_Set exercise:_
Only the lines from the start up to and including the line containing "PI = math.pi" should be repeated, word for word.

_Data extract:_
________________
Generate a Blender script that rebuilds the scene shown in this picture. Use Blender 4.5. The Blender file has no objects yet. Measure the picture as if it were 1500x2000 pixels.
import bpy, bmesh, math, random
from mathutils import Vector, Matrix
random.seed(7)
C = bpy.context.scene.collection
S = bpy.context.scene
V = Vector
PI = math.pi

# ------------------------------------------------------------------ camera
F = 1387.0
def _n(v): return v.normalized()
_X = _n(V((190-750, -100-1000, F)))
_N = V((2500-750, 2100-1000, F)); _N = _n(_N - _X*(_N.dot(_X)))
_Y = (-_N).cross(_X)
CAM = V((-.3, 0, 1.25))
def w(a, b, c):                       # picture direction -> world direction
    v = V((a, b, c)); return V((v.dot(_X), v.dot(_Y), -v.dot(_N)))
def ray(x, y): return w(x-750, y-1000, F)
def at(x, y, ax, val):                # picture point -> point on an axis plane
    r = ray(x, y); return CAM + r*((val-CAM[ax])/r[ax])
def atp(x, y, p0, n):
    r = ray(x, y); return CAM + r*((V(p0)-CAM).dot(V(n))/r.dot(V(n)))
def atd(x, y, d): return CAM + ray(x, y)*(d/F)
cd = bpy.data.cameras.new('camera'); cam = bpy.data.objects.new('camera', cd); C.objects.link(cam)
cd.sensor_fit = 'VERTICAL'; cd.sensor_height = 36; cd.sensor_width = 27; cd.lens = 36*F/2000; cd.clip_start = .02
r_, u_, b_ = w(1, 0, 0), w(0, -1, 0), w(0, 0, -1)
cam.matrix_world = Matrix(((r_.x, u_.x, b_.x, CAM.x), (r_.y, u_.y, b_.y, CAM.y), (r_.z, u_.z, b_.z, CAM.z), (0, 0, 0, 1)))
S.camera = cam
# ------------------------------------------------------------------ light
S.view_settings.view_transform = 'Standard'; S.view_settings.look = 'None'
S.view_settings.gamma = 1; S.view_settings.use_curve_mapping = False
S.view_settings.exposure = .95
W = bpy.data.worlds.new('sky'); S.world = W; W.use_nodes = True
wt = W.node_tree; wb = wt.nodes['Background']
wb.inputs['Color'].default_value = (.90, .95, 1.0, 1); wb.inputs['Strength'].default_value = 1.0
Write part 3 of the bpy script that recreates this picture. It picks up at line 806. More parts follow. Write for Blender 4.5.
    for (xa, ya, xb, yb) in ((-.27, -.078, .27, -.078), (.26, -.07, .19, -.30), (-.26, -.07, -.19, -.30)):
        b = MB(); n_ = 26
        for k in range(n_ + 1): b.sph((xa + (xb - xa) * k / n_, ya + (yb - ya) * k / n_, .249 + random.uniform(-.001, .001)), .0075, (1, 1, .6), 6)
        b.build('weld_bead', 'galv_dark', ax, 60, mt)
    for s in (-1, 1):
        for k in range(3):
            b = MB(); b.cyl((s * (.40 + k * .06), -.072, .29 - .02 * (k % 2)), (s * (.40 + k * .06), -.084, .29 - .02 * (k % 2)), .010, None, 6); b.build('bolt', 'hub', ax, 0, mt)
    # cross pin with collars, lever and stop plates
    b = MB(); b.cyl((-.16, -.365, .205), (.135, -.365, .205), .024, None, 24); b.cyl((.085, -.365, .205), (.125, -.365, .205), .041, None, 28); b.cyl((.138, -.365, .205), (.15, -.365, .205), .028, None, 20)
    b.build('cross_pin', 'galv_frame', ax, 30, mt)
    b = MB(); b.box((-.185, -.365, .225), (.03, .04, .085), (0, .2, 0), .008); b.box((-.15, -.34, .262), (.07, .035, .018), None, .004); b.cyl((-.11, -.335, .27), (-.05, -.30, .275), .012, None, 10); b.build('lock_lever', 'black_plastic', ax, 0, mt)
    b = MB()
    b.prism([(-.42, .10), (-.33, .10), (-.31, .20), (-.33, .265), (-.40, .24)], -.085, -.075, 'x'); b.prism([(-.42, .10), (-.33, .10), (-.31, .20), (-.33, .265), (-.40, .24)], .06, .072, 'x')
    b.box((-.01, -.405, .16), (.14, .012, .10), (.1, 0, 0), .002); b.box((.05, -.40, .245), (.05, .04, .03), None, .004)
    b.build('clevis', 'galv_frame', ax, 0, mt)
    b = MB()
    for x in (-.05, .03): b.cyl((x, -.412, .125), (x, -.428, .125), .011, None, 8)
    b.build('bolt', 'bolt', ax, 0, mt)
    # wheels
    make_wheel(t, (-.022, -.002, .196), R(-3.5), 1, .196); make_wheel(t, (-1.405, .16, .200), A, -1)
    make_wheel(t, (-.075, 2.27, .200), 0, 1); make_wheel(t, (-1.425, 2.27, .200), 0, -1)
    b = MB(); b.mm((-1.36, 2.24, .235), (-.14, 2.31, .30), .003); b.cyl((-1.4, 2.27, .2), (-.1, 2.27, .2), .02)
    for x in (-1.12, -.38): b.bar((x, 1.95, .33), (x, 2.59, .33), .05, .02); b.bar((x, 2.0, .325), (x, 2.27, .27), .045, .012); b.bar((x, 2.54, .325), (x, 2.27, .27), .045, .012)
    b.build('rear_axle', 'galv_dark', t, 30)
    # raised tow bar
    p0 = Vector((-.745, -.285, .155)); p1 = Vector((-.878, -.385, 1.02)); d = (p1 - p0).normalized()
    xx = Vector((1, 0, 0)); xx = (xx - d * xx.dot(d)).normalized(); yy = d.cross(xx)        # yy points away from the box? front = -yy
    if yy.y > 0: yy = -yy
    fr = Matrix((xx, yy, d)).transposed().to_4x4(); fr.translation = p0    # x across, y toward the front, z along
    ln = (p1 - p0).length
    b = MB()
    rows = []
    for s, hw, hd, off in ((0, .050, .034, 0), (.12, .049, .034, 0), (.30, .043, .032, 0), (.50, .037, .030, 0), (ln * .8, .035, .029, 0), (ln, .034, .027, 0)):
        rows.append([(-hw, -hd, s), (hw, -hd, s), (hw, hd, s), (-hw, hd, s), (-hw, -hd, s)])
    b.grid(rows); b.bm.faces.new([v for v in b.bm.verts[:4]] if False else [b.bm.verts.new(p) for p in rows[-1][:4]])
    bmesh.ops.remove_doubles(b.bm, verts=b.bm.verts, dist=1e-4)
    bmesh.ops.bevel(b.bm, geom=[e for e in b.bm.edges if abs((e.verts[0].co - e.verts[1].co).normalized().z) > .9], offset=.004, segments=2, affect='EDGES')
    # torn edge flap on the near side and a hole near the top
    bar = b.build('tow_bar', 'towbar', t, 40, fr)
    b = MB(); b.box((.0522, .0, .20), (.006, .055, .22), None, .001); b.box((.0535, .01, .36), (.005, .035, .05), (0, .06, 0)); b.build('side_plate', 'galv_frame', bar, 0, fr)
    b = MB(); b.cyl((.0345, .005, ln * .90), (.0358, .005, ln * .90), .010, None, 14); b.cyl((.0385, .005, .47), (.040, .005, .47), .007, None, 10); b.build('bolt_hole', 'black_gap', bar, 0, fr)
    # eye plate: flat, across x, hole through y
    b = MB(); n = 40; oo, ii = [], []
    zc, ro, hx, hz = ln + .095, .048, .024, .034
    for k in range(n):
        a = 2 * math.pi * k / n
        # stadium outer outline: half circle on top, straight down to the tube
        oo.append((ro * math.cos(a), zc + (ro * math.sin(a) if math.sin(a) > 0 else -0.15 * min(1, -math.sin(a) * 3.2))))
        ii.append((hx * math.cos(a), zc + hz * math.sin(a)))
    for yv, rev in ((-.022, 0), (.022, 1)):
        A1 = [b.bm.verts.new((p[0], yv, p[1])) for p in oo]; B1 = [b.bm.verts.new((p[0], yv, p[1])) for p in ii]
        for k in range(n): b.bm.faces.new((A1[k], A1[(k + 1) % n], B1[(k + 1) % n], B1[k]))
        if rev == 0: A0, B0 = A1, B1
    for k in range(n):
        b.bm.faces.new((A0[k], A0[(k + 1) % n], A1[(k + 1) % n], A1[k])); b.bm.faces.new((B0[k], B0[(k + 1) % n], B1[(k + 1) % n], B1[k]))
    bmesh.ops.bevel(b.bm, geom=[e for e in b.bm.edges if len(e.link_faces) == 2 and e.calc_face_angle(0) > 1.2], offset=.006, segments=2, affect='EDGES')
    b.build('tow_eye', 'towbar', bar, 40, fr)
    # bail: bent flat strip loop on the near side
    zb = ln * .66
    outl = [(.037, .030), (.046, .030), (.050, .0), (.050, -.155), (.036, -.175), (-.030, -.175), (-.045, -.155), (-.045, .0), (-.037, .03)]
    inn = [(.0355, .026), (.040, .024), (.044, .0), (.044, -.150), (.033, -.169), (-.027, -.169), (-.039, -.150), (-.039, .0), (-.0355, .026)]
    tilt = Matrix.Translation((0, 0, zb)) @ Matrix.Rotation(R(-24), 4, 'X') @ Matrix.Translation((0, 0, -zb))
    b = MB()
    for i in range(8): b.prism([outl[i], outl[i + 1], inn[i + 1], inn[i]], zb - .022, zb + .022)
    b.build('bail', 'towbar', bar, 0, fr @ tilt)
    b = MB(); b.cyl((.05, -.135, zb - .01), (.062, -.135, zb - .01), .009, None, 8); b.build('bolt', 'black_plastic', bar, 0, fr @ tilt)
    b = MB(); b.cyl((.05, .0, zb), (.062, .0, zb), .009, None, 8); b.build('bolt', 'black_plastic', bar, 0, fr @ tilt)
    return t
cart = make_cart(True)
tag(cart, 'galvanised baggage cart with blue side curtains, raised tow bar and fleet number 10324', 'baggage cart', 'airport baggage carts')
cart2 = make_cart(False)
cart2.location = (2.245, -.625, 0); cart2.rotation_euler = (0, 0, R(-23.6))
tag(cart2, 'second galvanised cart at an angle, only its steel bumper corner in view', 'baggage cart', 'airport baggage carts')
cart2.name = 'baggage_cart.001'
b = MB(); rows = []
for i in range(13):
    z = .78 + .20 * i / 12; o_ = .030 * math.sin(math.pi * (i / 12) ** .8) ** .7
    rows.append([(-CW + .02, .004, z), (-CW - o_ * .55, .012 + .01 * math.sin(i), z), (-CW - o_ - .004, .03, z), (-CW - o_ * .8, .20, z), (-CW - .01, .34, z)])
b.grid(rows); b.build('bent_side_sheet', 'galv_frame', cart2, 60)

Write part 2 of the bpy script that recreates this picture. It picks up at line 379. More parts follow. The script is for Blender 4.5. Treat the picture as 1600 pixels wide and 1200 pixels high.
________________
_Worked solution:_
Generate a Blender script that rebuilds the scene shown in this picture. Use Blender 4.5. The Blender file has no objects yet. Measure the picture as if it were 1500x2000 pixels.
import bpy, bmesh, math, random
from mathutils import Vector, Matrix
random.seed(7)
C = bpy.context.scene.collection
S = bpy.context.scene
V = Vector
PI = math.pi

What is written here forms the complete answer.